What lines of the data include the string "scene"? Copy them all.

##############################

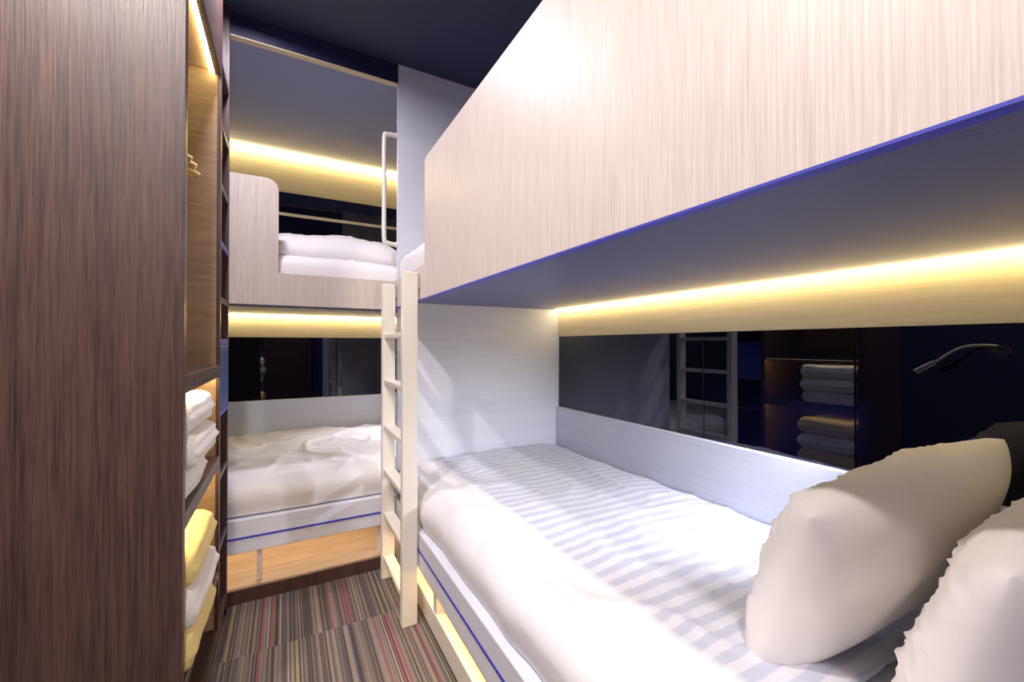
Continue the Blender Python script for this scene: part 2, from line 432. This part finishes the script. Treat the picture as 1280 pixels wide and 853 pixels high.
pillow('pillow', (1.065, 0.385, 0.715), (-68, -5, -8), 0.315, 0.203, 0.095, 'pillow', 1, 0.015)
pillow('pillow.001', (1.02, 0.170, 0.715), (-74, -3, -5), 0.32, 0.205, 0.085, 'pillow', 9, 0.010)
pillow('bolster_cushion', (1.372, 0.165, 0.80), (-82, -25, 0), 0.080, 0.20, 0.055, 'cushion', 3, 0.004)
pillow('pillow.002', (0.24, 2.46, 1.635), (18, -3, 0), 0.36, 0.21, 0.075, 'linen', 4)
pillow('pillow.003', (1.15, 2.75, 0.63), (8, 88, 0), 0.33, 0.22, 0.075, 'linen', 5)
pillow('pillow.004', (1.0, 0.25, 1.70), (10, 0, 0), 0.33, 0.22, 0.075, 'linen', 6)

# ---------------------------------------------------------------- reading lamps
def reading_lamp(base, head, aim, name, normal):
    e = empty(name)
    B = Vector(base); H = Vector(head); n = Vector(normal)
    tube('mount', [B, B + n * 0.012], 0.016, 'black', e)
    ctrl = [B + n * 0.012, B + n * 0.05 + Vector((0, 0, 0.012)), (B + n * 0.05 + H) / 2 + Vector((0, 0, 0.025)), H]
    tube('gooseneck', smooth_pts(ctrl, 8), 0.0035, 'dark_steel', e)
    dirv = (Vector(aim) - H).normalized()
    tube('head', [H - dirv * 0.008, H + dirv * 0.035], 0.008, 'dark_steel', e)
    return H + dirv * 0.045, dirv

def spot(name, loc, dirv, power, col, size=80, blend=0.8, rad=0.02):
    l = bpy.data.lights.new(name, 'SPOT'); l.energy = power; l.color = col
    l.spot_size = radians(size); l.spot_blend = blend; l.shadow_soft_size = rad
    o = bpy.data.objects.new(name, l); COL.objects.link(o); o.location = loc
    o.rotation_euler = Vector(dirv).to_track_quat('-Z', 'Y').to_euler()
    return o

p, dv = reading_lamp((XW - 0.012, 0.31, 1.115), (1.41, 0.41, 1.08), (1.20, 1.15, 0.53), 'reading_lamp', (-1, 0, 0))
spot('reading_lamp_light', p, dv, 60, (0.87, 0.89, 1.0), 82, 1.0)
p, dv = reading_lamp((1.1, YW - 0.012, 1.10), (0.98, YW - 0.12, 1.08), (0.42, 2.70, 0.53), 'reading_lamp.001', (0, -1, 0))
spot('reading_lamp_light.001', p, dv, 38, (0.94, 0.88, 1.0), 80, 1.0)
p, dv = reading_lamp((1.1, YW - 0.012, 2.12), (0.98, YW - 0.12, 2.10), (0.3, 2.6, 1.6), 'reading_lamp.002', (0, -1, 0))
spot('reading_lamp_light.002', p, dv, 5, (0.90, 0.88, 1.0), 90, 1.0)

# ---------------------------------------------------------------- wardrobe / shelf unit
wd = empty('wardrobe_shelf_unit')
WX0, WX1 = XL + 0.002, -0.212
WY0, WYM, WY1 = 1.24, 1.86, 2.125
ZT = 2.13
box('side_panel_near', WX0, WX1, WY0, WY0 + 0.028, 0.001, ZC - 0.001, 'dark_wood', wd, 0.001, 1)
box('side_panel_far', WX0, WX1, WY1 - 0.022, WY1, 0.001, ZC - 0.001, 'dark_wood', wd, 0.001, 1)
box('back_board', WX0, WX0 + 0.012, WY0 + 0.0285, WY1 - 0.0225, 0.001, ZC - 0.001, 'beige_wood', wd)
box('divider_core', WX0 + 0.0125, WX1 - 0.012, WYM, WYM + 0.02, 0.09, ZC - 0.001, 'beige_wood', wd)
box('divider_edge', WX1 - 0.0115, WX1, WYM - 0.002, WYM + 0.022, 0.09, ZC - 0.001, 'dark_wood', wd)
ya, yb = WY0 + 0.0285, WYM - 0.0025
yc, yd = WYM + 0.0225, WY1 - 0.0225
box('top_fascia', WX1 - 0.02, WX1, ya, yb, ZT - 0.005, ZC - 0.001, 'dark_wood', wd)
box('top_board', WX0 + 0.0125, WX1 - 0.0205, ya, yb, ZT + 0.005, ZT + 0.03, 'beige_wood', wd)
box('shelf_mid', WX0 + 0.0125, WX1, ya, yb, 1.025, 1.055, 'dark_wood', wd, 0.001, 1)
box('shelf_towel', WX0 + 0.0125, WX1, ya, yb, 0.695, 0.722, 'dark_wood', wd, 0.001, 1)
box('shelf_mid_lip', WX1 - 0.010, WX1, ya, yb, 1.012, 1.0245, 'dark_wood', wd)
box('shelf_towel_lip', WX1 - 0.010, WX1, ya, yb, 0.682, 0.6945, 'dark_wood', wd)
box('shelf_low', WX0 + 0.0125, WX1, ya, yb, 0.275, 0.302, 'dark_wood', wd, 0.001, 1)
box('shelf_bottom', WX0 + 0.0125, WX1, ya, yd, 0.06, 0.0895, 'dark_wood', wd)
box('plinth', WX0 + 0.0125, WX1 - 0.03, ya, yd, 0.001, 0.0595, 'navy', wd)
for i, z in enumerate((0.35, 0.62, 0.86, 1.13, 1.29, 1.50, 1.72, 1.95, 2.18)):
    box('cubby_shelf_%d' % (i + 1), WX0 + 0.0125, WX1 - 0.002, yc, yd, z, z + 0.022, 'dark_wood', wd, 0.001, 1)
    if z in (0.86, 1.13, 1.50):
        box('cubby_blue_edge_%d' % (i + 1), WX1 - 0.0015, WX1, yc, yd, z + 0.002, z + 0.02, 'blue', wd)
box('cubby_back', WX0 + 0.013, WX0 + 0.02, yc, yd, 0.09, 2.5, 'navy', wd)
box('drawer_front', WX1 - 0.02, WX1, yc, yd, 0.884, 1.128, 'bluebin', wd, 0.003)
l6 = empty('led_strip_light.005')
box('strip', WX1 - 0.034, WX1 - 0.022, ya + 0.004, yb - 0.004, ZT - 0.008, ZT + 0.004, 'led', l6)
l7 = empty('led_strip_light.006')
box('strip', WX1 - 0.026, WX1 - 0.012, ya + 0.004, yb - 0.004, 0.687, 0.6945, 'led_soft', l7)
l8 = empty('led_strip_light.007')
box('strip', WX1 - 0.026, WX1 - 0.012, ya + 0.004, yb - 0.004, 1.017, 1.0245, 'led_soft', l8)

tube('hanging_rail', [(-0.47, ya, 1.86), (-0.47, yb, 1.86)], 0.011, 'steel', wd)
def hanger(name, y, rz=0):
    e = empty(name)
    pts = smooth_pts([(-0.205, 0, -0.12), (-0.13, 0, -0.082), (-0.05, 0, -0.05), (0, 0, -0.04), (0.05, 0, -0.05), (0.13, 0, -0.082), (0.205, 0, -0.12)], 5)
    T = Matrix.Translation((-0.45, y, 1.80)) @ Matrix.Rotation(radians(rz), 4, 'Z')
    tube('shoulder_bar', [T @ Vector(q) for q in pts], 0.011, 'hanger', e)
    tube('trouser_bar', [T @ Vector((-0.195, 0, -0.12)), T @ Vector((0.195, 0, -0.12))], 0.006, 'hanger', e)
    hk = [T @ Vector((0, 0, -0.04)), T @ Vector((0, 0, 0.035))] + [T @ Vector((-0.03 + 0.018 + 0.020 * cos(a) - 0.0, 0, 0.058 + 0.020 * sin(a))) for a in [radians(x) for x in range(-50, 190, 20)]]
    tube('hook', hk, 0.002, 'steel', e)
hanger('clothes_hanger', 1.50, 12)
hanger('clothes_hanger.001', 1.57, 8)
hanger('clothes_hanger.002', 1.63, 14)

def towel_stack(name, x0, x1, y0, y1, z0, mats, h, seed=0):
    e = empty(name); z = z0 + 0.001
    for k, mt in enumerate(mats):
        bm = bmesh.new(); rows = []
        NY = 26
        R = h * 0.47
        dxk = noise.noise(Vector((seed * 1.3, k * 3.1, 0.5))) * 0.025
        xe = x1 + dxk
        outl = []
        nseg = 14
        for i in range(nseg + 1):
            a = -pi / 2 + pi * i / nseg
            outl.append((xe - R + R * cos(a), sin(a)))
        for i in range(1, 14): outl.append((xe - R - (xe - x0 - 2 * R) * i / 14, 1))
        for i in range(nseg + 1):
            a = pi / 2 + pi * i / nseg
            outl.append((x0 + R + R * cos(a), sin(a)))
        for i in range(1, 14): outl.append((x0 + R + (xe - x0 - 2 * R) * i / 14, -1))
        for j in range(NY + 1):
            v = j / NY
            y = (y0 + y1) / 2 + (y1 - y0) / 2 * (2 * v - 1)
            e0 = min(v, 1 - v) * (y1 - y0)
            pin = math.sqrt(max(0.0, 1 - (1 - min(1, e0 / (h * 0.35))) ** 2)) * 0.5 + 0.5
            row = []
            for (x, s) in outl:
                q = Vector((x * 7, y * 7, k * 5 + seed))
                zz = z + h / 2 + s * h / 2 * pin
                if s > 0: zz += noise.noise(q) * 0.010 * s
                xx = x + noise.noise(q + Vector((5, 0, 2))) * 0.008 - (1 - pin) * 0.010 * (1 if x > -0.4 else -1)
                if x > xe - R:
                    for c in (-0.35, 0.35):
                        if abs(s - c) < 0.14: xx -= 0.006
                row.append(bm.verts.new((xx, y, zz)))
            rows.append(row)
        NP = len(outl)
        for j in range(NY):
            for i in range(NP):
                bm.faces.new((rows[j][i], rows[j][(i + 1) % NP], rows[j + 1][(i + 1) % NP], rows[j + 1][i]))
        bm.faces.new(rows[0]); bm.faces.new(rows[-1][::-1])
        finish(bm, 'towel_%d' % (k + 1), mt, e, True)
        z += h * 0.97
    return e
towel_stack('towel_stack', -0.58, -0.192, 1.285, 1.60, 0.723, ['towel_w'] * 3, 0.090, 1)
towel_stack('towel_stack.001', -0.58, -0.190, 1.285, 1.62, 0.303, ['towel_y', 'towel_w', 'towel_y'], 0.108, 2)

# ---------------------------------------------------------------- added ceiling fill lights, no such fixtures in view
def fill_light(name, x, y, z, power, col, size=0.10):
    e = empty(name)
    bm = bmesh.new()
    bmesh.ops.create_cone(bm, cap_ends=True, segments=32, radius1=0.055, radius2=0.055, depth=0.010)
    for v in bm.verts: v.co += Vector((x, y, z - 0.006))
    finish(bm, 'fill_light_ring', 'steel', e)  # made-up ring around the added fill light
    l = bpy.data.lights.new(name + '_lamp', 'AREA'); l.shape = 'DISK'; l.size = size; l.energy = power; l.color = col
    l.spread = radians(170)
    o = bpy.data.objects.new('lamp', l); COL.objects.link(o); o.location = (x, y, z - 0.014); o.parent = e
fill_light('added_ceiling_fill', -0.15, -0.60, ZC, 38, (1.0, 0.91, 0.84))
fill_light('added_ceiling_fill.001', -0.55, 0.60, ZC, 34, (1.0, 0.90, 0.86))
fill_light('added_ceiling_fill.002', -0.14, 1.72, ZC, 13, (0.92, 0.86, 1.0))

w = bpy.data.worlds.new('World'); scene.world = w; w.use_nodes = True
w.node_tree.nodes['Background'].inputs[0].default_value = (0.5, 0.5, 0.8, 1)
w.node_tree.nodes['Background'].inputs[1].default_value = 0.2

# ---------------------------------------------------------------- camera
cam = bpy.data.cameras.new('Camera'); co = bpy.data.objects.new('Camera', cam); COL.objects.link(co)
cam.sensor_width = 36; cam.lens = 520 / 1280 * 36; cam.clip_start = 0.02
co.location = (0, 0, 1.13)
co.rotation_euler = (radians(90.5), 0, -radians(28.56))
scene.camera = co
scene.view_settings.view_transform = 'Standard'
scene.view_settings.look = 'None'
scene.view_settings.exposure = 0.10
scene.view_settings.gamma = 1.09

##############################

EXERCISE OUTPUT:
Continue the Blender Python script for this scene: part 2, from line 432. This part finishes the script. Treat the picture as 1280 pixels wide and 853 pixels high.
w = bpy.data.worlds.new('World'); scene.world = w; w.use_nodes = True
scene.camera = co
scene.view_settings.view_transform = 'Standard'
scene.view_settings.look = 'None'
scene.view_settings.exposure = 0.10
scene.view_settings.gamma = 1.09